Игнат Галаган. Трудно с достоверностью судить о том, как Петр воспринял эти предложения. Ясно, что веры Мазепе было мало. Но даже если это была с его стороны игра, то от чего не попробовать, окончательно скомпрометировав, на крайний случай, в глазах Карла Мазепу? Царская ставка потребовала письменных «гарантий» — так по крайней мере отписал своему бывшему благодетелю Даниил Апостол, объясняя сомнения «царского величества»: «Понеже мне от вас на письме подлинно ничего не выражено». Разумеется, умный Иван Степанович подписывать собственноручно себе смертный приговор не стал и от такого предложения уклонился. Стороны продолжили торг, пока Петру не удалось случайно перехватить уже упомянутое выше верноподданническое послание «Яна Мазепы» к Станиславу Лещинскому. Пересылки были прекращены. Политическая целесообразность, разрешавшая тогдашним политикам вступать в переговоры с самим дьяволом, уступила место прозрению. Последние нити были обрублены.

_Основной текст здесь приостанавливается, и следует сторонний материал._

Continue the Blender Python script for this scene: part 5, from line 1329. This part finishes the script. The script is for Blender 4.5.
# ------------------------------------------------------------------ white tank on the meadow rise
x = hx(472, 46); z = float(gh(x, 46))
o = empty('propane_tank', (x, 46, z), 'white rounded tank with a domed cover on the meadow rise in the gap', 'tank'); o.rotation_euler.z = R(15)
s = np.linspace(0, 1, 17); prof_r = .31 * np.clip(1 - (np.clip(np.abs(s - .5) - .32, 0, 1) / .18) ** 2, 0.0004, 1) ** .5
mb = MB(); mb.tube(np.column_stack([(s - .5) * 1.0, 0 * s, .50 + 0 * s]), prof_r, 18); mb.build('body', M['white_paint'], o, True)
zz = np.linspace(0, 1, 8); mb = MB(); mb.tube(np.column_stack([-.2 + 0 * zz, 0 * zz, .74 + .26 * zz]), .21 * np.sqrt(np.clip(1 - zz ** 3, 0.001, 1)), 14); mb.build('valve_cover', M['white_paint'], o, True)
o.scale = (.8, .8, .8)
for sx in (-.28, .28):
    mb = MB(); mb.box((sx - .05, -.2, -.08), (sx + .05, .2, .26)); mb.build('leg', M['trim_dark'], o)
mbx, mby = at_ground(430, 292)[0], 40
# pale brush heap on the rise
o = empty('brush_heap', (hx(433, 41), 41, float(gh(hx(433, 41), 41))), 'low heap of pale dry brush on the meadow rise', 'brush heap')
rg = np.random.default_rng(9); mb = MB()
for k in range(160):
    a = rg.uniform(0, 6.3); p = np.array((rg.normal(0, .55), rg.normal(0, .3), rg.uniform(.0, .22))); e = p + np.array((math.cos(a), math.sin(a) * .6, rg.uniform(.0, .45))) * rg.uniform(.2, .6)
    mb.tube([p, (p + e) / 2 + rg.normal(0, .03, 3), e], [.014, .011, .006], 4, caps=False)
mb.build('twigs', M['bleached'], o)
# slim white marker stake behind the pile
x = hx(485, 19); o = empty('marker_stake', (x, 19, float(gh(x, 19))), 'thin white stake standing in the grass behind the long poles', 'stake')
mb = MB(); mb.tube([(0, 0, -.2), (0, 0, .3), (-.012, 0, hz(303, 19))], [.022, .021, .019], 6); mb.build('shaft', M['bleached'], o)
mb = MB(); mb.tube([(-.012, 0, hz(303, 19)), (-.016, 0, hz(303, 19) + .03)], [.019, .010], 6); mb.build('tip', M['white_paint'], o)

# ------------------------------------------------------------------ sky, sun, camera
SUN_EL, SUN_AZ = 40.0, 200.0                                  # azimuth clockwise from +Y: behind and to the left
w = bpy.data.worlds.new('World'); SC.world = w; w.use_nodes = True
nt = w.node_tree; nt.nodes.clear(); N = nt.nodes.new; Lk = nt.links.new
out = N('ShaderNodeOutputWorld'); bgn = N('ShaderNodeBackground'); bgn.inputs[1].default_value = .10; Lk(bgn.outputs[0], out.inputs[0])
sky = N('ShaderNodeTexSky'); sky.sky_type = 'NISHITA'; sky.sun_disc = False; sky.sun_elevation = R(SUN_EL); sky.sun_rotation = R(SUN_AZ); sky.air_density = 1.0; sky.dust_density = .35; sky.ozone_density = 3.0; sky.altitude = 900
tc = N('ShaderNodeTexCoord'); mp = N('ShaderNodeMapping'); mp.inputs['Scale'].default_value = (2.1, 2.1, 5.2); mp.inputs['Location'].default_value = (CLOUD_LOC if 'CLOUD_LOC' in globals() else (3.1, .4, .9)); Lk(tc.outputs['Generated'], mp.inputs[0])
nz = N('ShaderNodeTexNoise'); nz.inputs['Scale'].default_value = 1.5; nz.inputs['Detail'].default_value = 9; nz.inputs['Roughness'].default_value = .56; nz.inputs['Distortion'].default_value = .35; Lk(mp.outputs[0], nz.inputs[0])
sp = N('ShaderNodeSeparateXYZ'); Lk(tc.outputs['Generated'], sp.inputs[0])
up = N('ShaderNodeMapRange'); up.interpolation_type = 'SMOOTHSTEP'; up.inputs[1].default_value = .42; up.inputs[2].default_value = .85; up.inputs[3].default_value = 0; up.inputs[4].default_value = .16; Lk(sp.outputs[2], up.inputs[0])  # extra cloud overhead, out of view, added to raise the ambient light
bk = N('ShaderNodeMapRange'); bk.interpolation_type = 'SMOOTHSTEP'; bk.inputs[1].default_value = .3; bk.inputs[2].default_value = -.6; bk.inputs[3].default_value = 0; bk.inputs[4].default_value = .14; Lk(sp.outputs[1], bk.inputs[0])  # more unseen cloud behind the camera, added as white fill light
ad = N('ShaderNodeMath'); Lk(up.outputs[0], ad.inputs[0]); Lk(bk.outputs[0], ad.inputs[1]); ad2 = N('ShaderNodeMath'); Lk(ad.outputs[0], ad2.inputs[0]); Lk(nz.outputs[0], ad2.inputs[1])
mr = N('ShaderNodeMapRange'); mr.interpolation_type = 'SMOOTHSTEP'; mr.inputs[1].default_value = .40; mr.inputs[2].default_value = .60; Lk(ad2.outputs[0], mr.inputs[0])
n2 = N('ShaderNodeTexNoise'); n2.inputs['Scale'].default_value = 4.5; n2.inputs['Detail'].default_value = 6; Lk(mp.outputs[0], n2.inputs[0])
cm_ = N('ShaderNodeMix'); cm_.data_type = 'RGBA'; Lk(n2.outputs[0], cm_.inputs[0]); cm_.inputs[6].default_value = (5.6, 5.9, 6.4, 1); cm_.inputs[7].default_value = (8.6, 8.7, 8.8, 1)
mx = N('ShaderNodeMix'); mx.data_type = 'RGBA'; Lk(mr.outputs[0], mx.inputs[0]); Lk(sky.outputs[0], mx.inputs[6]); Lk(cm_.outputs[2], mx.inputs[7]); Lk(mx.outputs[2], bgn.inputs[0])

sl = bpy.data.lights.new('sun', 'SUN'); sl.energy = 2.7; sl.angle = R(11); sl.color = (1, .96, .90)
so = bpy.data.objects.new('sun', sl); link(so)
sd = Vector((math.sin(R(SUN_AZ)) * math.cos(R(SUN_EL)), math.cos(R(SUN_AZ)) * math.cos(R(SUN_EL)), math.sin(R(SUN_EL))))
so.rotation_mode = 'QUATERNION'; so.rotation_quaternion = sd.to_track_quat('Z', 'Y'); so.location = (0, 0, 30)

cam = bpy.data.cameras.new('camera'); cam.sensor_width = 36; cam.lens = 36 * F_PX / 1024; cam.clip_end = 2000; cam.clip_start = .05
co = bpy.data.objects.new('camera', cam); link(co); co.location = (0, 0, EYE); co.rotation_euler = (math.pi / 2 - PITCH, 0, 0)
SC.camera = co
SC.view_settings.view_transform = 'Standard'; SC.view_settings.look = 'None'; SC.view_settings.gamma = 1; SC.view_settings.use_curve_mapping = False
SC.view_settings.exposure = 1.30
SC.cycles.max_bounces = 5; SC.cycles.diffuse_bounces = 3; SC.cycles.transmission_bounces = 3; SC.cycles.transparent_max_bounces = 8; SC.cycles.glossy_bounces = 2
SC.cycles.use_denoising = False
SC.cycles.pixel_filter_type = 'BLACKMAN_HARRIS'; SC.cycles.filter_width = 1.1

К этой темной истории надо добавить, что, как ни избегал прямодушный Карл XII интриг и заговоров, слабоумием он не страдал. То ли шведы что-то проведали, то ли новый союзник вызвал у короля априори сильное подозрение, но к Ивану Степановичу вскоре был приставлен сильный шведский караул. Это присутствие шведских кавалеристов и офицеров при особе «ясновельможного гетмана» каждый был волен трактовать по-своему: то ли это было сделано для воздания почестей, то ли для охраны от… своих, то ли для… ограничения свободы. Сам Иван Степанович, кажется, относительно последнего не сомневался. «Мазепа почасту в великой скорби и тузе бывает, а временем с плачем и великим воздыханием нарекает свое безумие, что надеялся, что от него Украина не отступит», — сообщал о настроении гетмана той поры один из его приближенных.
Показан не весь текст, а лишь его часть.